Some records:
----------
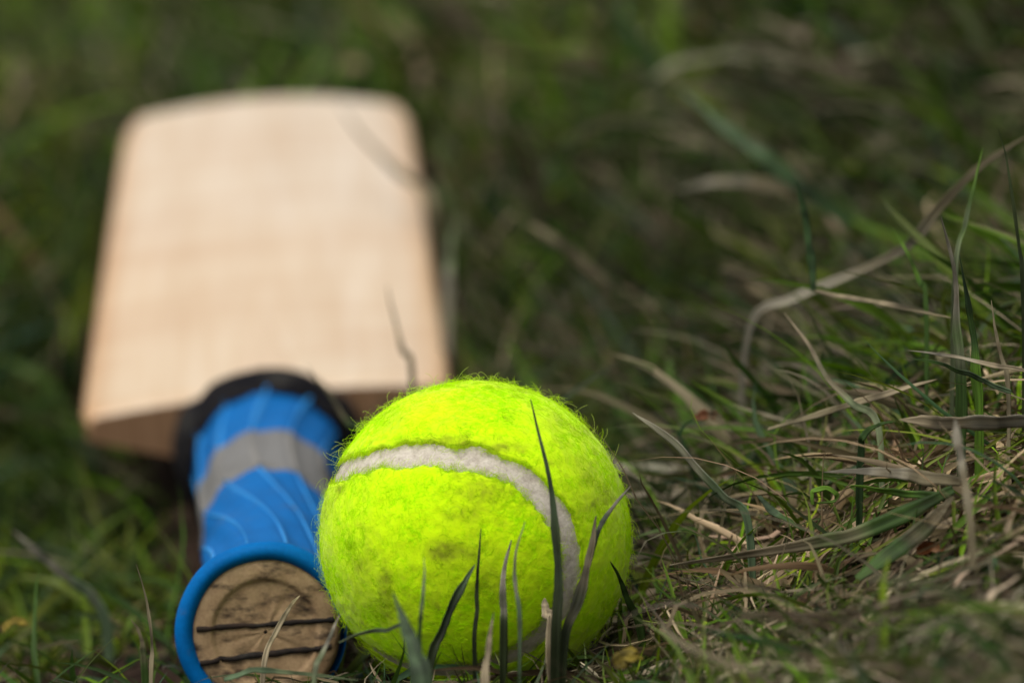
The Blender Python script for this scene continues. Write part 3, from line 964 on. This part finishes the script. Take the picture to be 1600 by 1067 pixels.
blade('dry_stalk', 'stalk', 'long grey runner climbing diagonally across the bank to the upper right', [(1170, 520), (1240, 468), (1330, 430), (1420, 385), (1470, 325), (1530, 265), (1610, 210)], 22, 'grey', 'tan', (1.13, 1.08), root=True, tip_power=9, fold=.6, up=.7)
blade(GB, GC, 'pale green arched blade below the diagonal runner', [(1372, 665), (1330, 630), (1290, 585), (1258, 530), (1225, 490)], 15, 'pale', 'straw', (1.0, 1.04))
G4 = 'withered blades lying on the bank'
blade(GB, GC, 'long broad dry blade greening to the right over bare soil', [(1490, 765), (1420, 800), (1340, 832), (1270, 848), (1160, 866), (1045, 884)], 36, 'green', 'straw', (.955, .965), root=False, fold=.25, tip_power=2.6, group=G4)
blade(GB, GC, 'grey striped blade slanting down right of the ball', [(1170, 812), (1130, 775), (1085, 725), (1040, 680), (990, 643)], 19, 'blue', 'grey', (.985, 1.01), fold=.3, tip_power=4, group=G4)
blade(GB, GC, 'beige flat blade pointing left beneath the curled tendril', [(1500, 752), (1440, 745), (1370, 738), (1285, 737)], 28, 'tan', 'grey', (.955, .965), root=False, fold=.2, group=G4)
blade(GB, GC, 'green flat blade under the beige flat blade', [(1480, 775), (1430, 772), (1380, 766), (1325, 758)], 18, 'green', 'fresh', (.955, .965), root=False, fold=.2, group=G4)
blade(GB, GC, 'bleached broad blade lying level at the right edge', [(1620, 655), (1550, 658), (1480, 660), (1403, 657)], 32, 'grey', 'straw', (.955, .965), root=False, fold=.25, tip_power=5, group=G4)
blade(GB, GC, 'bleached bent blade hanging down from the level blade', [(1520, 820), (1508, 740), (1500, 700), (1492, 655)], 19, 'tan', 'grey', (.895, .91), fold=.6, tip_power=12, group=G4)
blade(GB, GC, 'thin pale blade lying level below the tuft', [(1610, 580), (1550, 570), (1480, 556), (1418, 547)], 9, 'straw', 'grey', (.97, .985), root=False, group=G4)
blade(GB, GC, 'narrow green blade sagging below the thin pale one', [(1580, 612), (1530, 592), (1480, 572), (1418, 560)], 13, 'blue', 'green', (.97, .985), root=False, group=G4)
blade('dry_stalk', 'stalk', 'thin beige stalk rising to the right above the withered blades', [(1200, 672), (1290, 645), (1370, 620), (1465, 592)], 15, 'tan', 'straw', (1.03, 1.0), root=False, tip_power=6, up=.7)
blade(GB, GC, 'curled dark green tendril on the bank', [(1345, 715), (1352, 680), (1375, 664), (1400, 658)], 18, 'darkgreen', 'green', (.97, .965), fold=.5)
blade(GB, GC, 'tiny bright green loop of grass on the soil', [(1270, 788), (1270, 768), (1288, 764), (1306, 772), (1304, 784), (1275, 786)], 9, 'fresh', None, (.98, .98), root=False, tip_power=8, up=.7)
blade(GB, GC, 'blue green blade tip pointing down right over the soil', [(1185, 775), (1210, 800), (1232, 815), (1258, 832)], 15, 'blue', 'green', (1.0, .985), root=False, up=.7)
blade(GB, GC, 'broad blurred blade of olive green slanting through the lower right', [(1340, 905), (1400, 860), (1450, 820), (1490, 775)], 34, 'green', 'tan', (.94, .945), root=False, fold=.2, tip_power=6, up=.7)
blade('withered_leaf', 'leaf', 'orange withered leaf scrap curled on the bank', [(1432, 862), (1455, 858), (1478, 862), (1500, 850)], 30, 'orange', 'straw', (.945, .945), root=False, fold=.7, tip_power=5, up=.7)
blade('withered_leaf', 'leaf', 'small rusty leaf scrap half buried behind the ball', [(1085, 655), (1110, 650), (1135, 660)], 22, 'rust', 'tan', (1.06, 1.06), root=False, fold=.6, tip_power=5, up=.7)
blade('withered_leaf', 'leaf', 'yellow leaf scrap in the blurred grass before the ball', [(960, 1040), (985, 1025), (1005, 1030)], 36, 'yellow', None, (.92, .92), root=False, fold=.3, tip_power=4, up=.7)
blade('withered_leaf', 'leaf', 'yellow leaf scrap in the dark grass at the far left', [(5, 985), (25, 972), (45, 975)], 32, 'yellow', None, (1.06, 1.06), root=False, fold=.3, tip_power=4, up=.7)
G5 = 'blurred blades behind the ball'
blade(GB, GC, 'blurred beige blade lying level far up the bank', [(1245, 305), (1190, 288), (1120, 285), (1060, 297)], 28, 'tan', 'grey', (1.36, 1.36), root=False, fold=.2, group=G5)
blade(GB, GC, 'blurred beige blade slanting down right of the bat', [(955, 448), (905, 405), (860, 370), (815, 345)], 26, 'tan', 'tan', (1.33, 1.36), root=False, fold=.2, group=G5)
blade(GB, GC, 'long dark green blade arching across the blurred bank', [(1330, 350), (1220, 268), (1140, 205), (1055, 135)], 34, 'darkgreen', 'blue', (1.30, 1.36), root=False, fold=.3, group=G5)
blade(GB, GC, 'blurred upright pale blade by the right edge of the bat', [(700, 470), (702, 400), (708, 340)], 26, 'grey', 'pale', (1.42, 1.43), fold=.2, group=G5)
G6 = 'blades crossing the bat'
blade('dry_stalk', 'stalk', 'dark bent stalk leaning across the far right corner of the bat', [(672, 320), (630, 275), (580, 228), (530, 165)], 17, 'tan', 'tan', (1.55, 1.62), root=True, fold=.2, tip_power=3, group=G6)
blade(GB, GC, 'thin dark blade rising across the near right corner of the bat', [(645, 590), (632, 550), (618, 500), (604, 448)], 12, 'tan', 'tan', (1.22, 1.22), root=True, fold=.2, group=G6)
blade(GB, GC, 'thin olive blade leaning over the black collar of the grip', [(575, 700), (545, 660), (510, 610), (478, 570)], 13, 'green', 'tan', (1.14, 1.18), root=True, fold=.2, group=G6)

# ------------------------------------------------------------------ the turf round them
right = lambda x: smooth(-.06, .05, x)
NX, NY = (-.24, .27), (-.36, .56)
# withered thatch lying about
patch('withered_grass', 15500, NX, NY, (.012, .056), (.0005, .0036), (0, 50), (-45, 12), {'straw': 3, 'tan': 4, 'brown': 1.2}, MAT_STRAW, 11, K=8, roll=.8, drift=1.3, clear=(.0005, .010),
      az_mean=.6, az_sd=1.0, dens=lambda x, y: .07 + .93 * right(x), tip=.2)
patch('dead_rootlets', 9000, (-.2, .26), (-.3, .35), (.012, .045), (.0003, .0010), (-5, 50), (-50, 30), {'straw': 2, 'tan': 4, 'brown': 3}, MAT_STRAW, 12, K=8, drift=1.6,
      clear=(.0003, .004), flat=True, dens=lambda x, y: .12 + .88 * right(x), tip=.1)
patch('plant_debris', 16000, (-.15, .22), (-.25, .25), (.003, .010), (.0006, .0022), (-20, 40), (-40, 40), {'straw': 1.5, 'tan': 4, 'brown': 5}, MAT_STRAW, 13, K=3, drift=1.0,
      clear=(.0003, .003), flat=True, tip=.1, dens=lambda x, y: .06 + .94 * right(x))
# living blades
patch('fine_grass', 15000, (-.03, .28), (-.22, .60), (.018, .050), (.0004, .0013), (5, 80), (-50, 40), {'straw': 3, 'tan': 3, 'green': 4, 'fresh': 1.5, 'brown': 1.5}, MAT_STRAW, 28, K=8, drift=1.0, clear=(.0005, .012), tip=.3)
patch('green_grass', 17000, NX, NY, (.014, .048), (.0012, .0032), (25, 80), (-30, 45), {'green': 6, 'blue': 2.0, 'fresh': 1.2}, MAT_GREEN, 14, K=8, drift=.6,
      dens=lambda x, y: (.35 + .65 * patches(x, y)) * (.55 + .45 * smooth(-.12, -.02, x)), tip=.35)
patch('edge_grass', 3800, (-.05, .06), (.28, .85), (.02, .055), (.0012, .0032), (40, 88), (-20, 60), {'green': 5, 'blue': 1, 'fresh': 1, 'tan': 1.5, 'straw': .7}, MAT_GREEN, 24, K=7, tip=.3)
patch('edge_grass', 3800, (-.20, -.09), (.22, .85), (.02, .05), (.0012, .0030), (30, 85), (-30, 50), {'green': 6, 'blue': 1, 'fresh': .6}, MAT_GREEN, 25, K=7, tip=.15)
patch('bank_grass', 5200, (-.03, .30), (.07, .75), (.022, .070), (.0014, .0046), (15, 75), (-30, 30), {'green': 5, 'blue': 1.2, 'fresh': 3, 'straw': 1.6, 'tan': 2}, MAT_GREEN, 26, K=9, drift=.7, tip=.4)
patch('ball_foot_grass', 1500, (-.075, .065), (-.10, -.030), (.010, .026), (.0006, .0018), (35, 88), (0, 60), {'green': 4, 'fresh': 1, 'blue': 1, 'straw': 1, 'tan': 2}, MAT_GREEN, 27, K=7, drift=.6, tip=.3)
patch('young_grass', 13000, (-.2, .3), (-.3, .45), (.010, .034), (.0006, .0016), (35, 88), (0, 70), {'fresh': 3, 'green': 4}, MAT_GREEN, 15, K=6, drift=.5,
      dens=lambda x, y: (.15 + .85 * patches(x, y, 22, -.05, .25, 72)) * (.25 + .75 * smooth(-.10, .0, x)), tip=.15)
# farther turf
def far_dens(x, y):
    return 1.0 - .0 * x
patch('distant_green_grass', 24000, (-.75, .75), (.50, 2.2), (.03, .085), (.0018, .0065), (25, 85), (-35, 50), {'green': 5, 'fresh': 3, 'blue': .8, 'tan': 1.5, 'straw': .5}, MAT_GREEN, 16, K=5, tip=.25, flat=True)
patch('distant_withered_grass', 18000, (-.75, .75), (.50, 2.2), (.03, .10), (.0020, .0075), (0, 60), (-30, 15), {'straw': 4.5, 'tan': 4, 'brown': 1}, MAT_STRAW, 17, K=5, flat=True,
      dens=lambda x, y: .15 + .85 * smooth(-.15, .25, x), tip=.2)
patch('far_green_grass', 36000, (-2.6, 2.6), (2.1, 7.0), (.05, .11), (.004, .009), (30, 85), (-30, 50), {'green': 6, 'fresh': 2.5, 'blue': 1, 'tan': .8}, MAT_GREEN, 18, K=4, tip=.2, flat=True)
patch('side_green_grass', 26000, (-2.0, 2.0), (-1.2, 2.2), (.03, .08), (.002, .005), (25, 85), (-30, 45), {'green': 6, 'fresh': 1.5, 'blue': 1, 'straw': 1, 'tan': 2}, MAT_GREEN, 19, K=4, flat=True, tip=.3,
      dens=lambda x, y: 1.0 * ((np.abs(x) > .22) & ((y < .5) | (np.abs(x) > .72))))
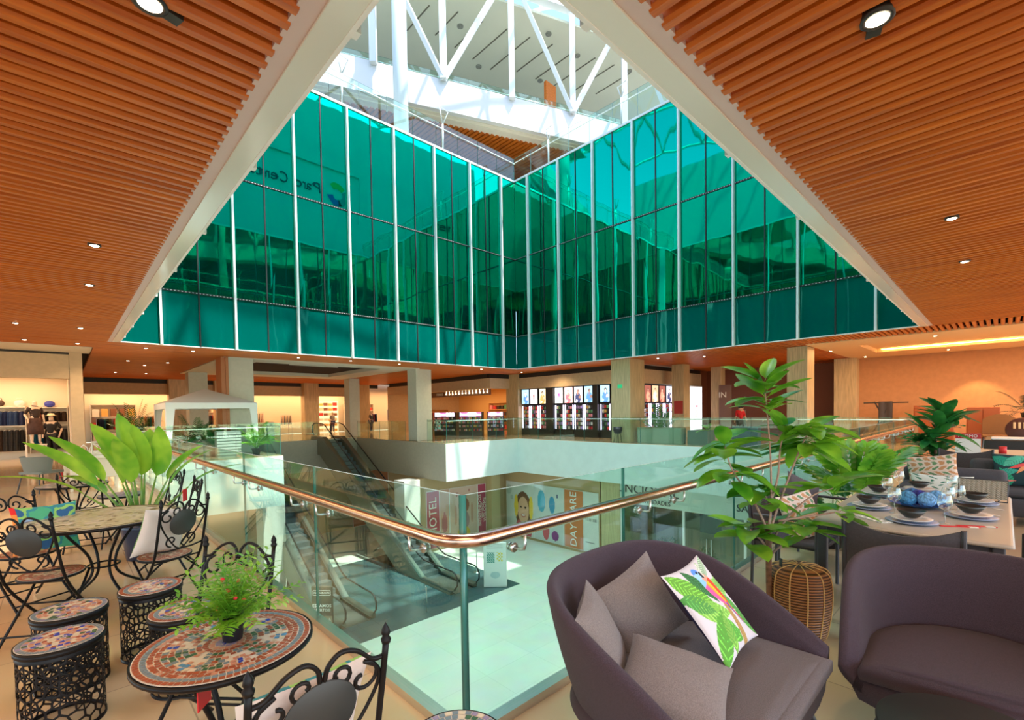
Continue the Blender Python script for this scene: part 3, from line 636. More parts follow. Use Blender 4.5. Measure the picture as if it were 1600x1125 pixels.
# escalators ------------------------------------------------------------
ESC = mat('escalator_cladding', (.25, .24, .18), .45, metal=.2); STEP = mat('escalator_step', (.12, .15, .15), .4, metal=.4, bump=.3, bscale=90); RUB = mat('handrail_rubber', (.012, .013, .013), .35)
DECK = mat('escalator_deck', (.28, .30, .27), .3, metal=.8)
def escalator(label, x0, x1, y0):
    t = thing('escalator', label, 'escalator', ((x0+x1)/2, y0, -6), group='escalators between the two floors')
    hw = (x1-x0)/2; Y = [0, 2.6, 13.2, 15.0]; Zb = [0, 0, 6, 6]
    def zz(y): return 0 if y < 2.6 else (6 if y > 13.2 else (y-2.6)*6/10.6)
    for s in (-1, 1):
        xa = s*hw
        g = MB(); pts = [(.35, -.0), (2.2, 0), (2.6, .0), (13.2, 6.0), (15.0, 6.0), (15.0, 5.2), (13.5, 5.2), (4.2, 0)]
        pr = [(y, z+.12) for y, z in pts[:5]]+[(15.0, 5.1), (13.6, 5.05), (4.55, .0), (.35, .0)]
        vs = [(xa+s*.0, y, z) for y, z in pr]+[(xa+s*.14, y, z) for y, z in pr]; n = len(pr)
        g.add(vs, [tuple(range(n)), tuple(range(2*n-1, n-1, -1))]+[(i, i+n, (i+1) % n+n, (i+1) % n) for i in range(n)]); g.build('side_cladding', ESC, t)
        g = MB(); pd = [(.3, .14), (2.6, .14), (13.2, 6.14), (15, 6.14)]
        for (ya, za), (yb, zb) in zip(pd[:-1], pd[1:]):
            g.add([(xa-.13, ya, za), (xa+.13, ya, za), (xa+.13, yb, zb), (xa-.13, yb, zb), (xa-.13, ya, za+.05), (xa+.13, ya, za+.05), (xa+.13, yb, zb+.05), (xa-.13, yb, zb+.05)], [(0,3,2,1),(4,5,6,7),(0,1,5,4),(1,2,6,5),(2,3,7,6),(3,0,4,7)])
        g.build('deck', DECK, t)
        rail = [(.2, .25), (.02, .45), (.0, .7), (.12, .90), (.35, .97), (1.2, .97), (2.45, .98), (2.9, 1.13), (13.1, 6.90), (13.6, 7.0), (14.7, 7.0), (14.95, 6.9), (15.05, 6.65), (15.0, 6.4), (14.8, 6.25)]
        g = smooth(); g.tube([(xa, y, z) for y, z in rail], .038, 8, flat=.7); g.build('handrail', RUB, t)
        g = MB()
        for (ya, za), (yb, zb) in zip(rail[1:-2], rail[2:-1]):
            g.add([(xa, ya, min(za, zz(ya)+.14)), (xa, yb, min(zb, zz(yb)+.14)), (xa, yb, zb), (xa, ya, za)], [(0, 1, 2, 3)])
        g.build('glass_balustrade', FGLASS, t)
    for k in range(29):
        y = 2.45+k*.3775; z = k*.2069
        g = MB(); g.box(-hw+.14, hw-.14, y, y+.40, z-.02, z+.01 if k else .012); g.box(-hw+.14, hw-.14, y+.38, y+.40, z, z+.20 if k < 28 else z+.02); g.build('step', STEP, t)
    g = MB(); g.box(-hw+.12, hw-.12, .3, 2.5, .0, .02); g.box(-hw+.12, hw-.12, 13.3, 15.2, 5.97, 6.02); g.build('comb_plate', DECK, t)
    return t
escalator('escalator rising beside the tan slab edge, nearer the poster walls', 10.1, 11.25, 13.6)
escalator('escalator farther left, its foot beside the dark menu stand', 5.5, 6.65, 13.9)
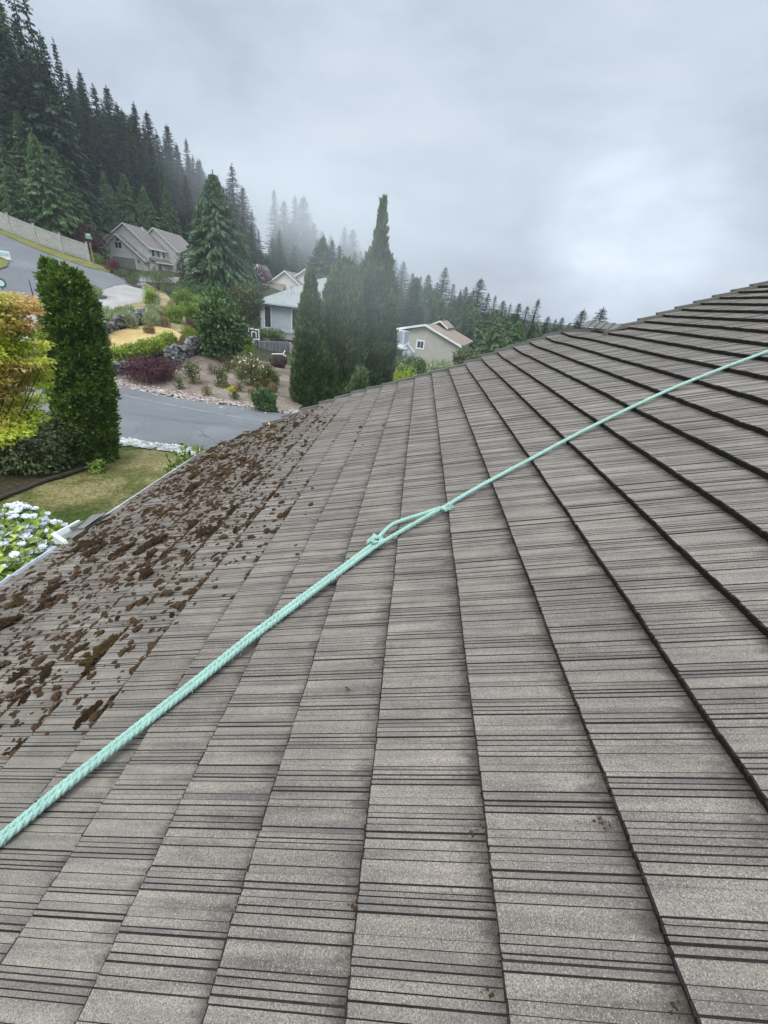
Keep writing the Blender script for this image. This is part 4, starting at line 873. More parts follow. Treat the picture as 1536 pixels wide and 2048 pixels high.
----------
◆ **WHAT YOU HAVE TO DO**:
Look over the listing. Pull out every line with the string "pixels" in it.

◆ **WRITTEN ANSWER**:
The Blender Python script for this scene continues. Write part 3, from line 964 on. This part finishes the script. Take the picture to be 1600 by 1067 pixels.
Continue the Blender Python script for this scene: part 3, from line 636. More parts follow. Use Blender 4.5. Measure the picture as if it were 1600x1125 pixels.
Keep writing the Blender script for this image. This is part 4, starting at line 873. More parts follow. Treat the picture as 1536 pixels wide and 2048 pixels high.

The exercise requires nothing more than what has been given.